## Task inputs:

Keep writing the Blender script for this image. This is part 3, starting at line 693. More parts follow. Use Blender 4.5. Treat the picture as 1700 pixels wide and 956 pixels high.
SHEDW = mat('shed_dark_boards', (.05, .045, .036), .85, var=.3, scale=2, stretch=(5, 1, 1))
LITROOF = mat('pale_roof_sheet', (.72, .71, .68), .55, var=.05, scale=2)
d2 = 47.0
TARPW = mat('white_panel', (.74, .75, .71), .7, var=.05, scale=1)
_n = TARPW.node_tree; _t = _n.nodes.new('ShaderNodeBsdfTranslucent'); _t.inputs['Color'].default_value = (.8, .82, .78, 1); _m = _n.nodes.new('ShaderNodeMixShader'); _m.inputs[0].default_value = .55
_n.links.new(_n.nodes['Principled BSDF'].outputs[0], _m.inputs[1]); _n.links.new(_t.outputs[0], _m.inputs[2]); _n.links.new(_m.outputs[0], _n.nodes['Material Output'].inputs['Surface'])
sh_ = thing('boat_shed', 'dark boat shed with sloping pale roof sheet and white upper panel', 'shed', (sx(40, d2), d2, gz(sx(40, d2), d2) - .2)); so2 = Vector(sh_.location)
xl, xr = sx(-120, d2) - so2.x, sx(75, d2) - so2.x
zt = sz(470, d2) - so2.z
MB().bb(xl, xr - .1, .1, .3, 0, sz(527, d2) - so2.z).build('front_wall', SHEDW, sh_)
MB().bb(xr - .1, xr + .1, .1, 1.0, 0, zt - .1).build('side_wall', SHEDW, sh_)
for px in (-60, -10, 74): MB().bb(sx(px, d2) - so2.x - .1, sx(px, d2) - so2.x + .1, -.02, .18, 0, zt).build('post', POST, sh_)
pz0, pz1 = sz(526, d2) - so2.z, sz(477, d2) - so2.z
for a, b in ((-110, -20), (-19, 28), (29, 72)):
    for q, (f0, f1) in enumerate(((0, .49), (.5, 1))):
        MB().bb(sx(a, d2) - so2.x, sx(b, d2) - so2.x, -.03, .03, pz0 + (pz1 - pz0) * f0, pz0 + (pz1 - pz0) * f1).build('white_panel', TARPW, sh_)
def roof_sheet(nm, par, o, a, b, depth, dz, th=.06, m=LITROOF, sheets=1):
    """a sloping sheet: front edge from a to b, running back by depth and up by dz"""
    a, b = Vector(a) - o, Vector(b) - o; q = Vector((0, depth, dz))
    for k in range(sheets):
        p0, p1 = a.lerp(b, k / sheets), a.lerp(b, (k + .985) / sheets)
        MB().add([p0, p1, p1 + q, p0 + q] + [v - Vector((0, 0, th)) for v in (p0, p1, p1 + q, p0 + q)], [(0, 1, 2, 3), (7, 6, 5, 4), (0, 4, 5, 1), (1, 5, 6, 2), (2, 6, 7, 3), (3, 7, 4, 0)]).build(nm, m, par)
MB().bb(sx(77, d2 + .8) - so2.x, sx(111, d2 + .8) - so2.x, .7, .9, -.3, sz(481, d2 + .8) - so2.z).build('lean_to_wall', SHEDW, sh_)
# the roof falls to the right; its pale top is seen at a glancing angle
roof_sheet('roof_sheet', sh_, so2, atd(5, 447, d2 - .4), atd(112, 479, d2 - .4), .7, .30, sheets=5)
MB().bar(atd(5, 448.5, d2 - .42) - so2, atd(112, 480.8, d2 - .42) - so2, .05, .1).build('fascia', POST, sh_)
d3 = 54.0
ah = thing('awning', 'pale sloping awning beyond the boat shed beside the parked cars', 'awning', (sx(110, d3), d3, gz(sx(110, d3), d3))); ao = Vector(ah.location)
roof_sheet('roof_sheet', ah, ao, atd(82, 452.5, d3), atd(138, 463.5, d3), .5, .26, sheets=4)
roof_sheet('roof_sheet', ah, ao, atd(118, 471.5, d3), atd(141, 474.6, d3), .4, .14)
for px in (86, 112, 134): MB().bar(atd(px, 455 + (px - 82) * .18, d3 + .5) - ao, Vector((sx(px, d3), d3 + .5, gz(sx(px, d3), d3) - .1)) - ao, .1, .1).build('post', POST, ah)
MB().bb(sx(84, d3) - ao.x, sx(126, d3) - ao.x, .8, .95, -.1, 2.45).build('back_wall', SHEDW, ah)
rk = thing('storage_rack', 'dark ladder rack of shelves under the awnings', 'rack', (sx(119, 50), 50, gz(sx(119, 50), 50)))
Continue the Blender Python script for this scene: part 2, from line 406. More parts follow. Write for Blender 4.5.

## Aim of the task:
Reproduce the full listing exactly.

## Task result:
Keep writing the Blender script for this image. This is part 3, starting at line 693. More parts follow. Use Blender 4.5. Treat the picture as 1700 pixels wide and 956 pixels high.
SHEDW = mat('shed_dark_boards', (.05, .045, .036), .85, var=.3, scale=2, stretch=(5, 1, 1))
LITROOF = mat('pale_roof_sheet', (.72, .71, .68), .55, var=.05, scale=2)
d2 = 47.0
TARPW = mat('white_panel', (.74, .75, .71), .7, var=.05, scale=1)
_n = TARPW.node_tree; _t = _n.nodes.new('ShaderNodeBsdfTranslucent'); _t.inputs['Color'].default_value = (.8, .82, .78, 1); _m = _n.nodes.new('ShaderNodeMixShader'); _m.inputs[0].default_value = .55
_n.links.new(_n.nodes['Principled BSDF'].outputs[0], _m.inputs[1]); _n.links.new(_t.outputs[0], _m.inputs[2]); _n.links.new(_m.outputs[0], _n.nodes['Material Output'].inputs['Surface'])
sh_ = thing('boat_shed', 'dark boat shed with sloping pale roof sheet and white upper panel', 'shed', (sx(40, d2), d2, gz(sx(40, d2), d2) - .2)); so2 = Vector(sh_.location)
xl, xr = sx(-120, d2) - so2.x, sx(75, d2) - so2.x
zt = sz(470, d2) - so2.z
MB().bb(xl, xr - .1, .1, .3, 0, sz(527, d2) - so2.z).build('front_wall', SHEDW, sh_)
MB().bb(xr - .1, xr + .1, .1, 1.0, 0, zt - .1).build('side_wall', SHEDW, sh_)
for px in (-60, -10, 74): MB().bb(sx(px, d2) - so2.x - .1, sx(px, d2) - so2.x + .1, -.02, .18, 0, zt).build('post', POST, sh_)
pz0, pz1 = sz(526, d2) - so2.z, sz(477, d2) - so2.z
for a, b in ((-110, -20), (-19, 28), (29, 72)):
    for q, (f0, f1) in enumerate(((0, .49), (.5, 1))):
        MB().bb(sx(a, d2) - so2.x, sx(b, d2) - so2.x, -.03, .03, pz0 + (pz1 - pz0) * f0, pz0 + (pz1 - pz0) * f1).build('white_panel', TARPW, sh_)
def roof_sheet(nm, par, o, a, b, depth, dz, th=.06, m=LITROOF, sheets=1):
    """a sloping sheet: front edge from a to b, running back by depth and up by dz"""
    a, b = Vector(a) - o, Vector(b) - o; q = Vector((0, depth, dz))
    for k in range(sheets):
        p0, p1 = a.lerp(b, k / sheets), a.lerp(b, (k + .985) / sheets)
        MB().add([p0, p1, p1 + q, p0 + q] + [v - Vector((0, 0, th)) for v in (p0, p1, p1 + q, p0 + q)], [(0, 1, 2, 3), (7, 6, 5, 4), (0, 4, 5, 1), (1, 5, 6, 2), (2, 6, 7, 3), (3, 7, 4, 0)]).build(nm, m, par)
MB().bb(sx(77, d2 + .8) - so2.x, sx(111, d2 + .8) - so2.x, .7, .9, -.3, sz(481, d2 + .8) - so2.z).build('lean_to_wall', SHEDW, sh_)
# the roof falls to the right; its pale top is seen at a glancing angle
roof_sheet('roof_sheet', sh_, so2, atd(5, 447, d2 - .4), atd(112, 479, d2 - .4), .7, .30, sheets=5)
MB().bar(atd(5, 448.5, d2 - .42) - so2, atd(112, 480.8, d2 - .42) - so2, .05, .1).build('fascia', POST, sh_)
d3 = 54.0
ah = thing('awning', 'pale sloping awning beyond the boat shed beside the parked cars', 'awning', (sx(110, d3), d3, gz(sx(110, d3), d3))); ao = Vector(ah.location)
roof_sheet('roof_sheet', ah, ao, atd(82, 452.5, d3), atd(138, 463.5, d3), .5, .26, sheets=4)
roof_sheet('roof_sheet', ah, ao, atd(118, 471.5, d3), atd(141, 474.6, d3), .4, .14)
for px in (86, 112, 134): MB().bar(atd(px, 455 + (px - 82) * .18, d3 + .5) - ao, Vector((sx(px, d3), d3 + .5, gz(sx(px, d3), d3) - .1)) - ao, .1, .1).build('post', POST, ah)
MB().bb(sx(84, d3) - ao.x, sx(126, d3) - ao.x, .8, .95, -.1, 2.45).build('back_wall', SHEDW, ah)
rk = thing('storage_rack', 'dark ladder rack of shelves under the awnings', 'rack', (sx(119, 50), 50, gz(sx(119, 50), 50)))
Continue the Blender Python script for this scene: part 2, from line 406. More parts follow. Write for Blender 4.5.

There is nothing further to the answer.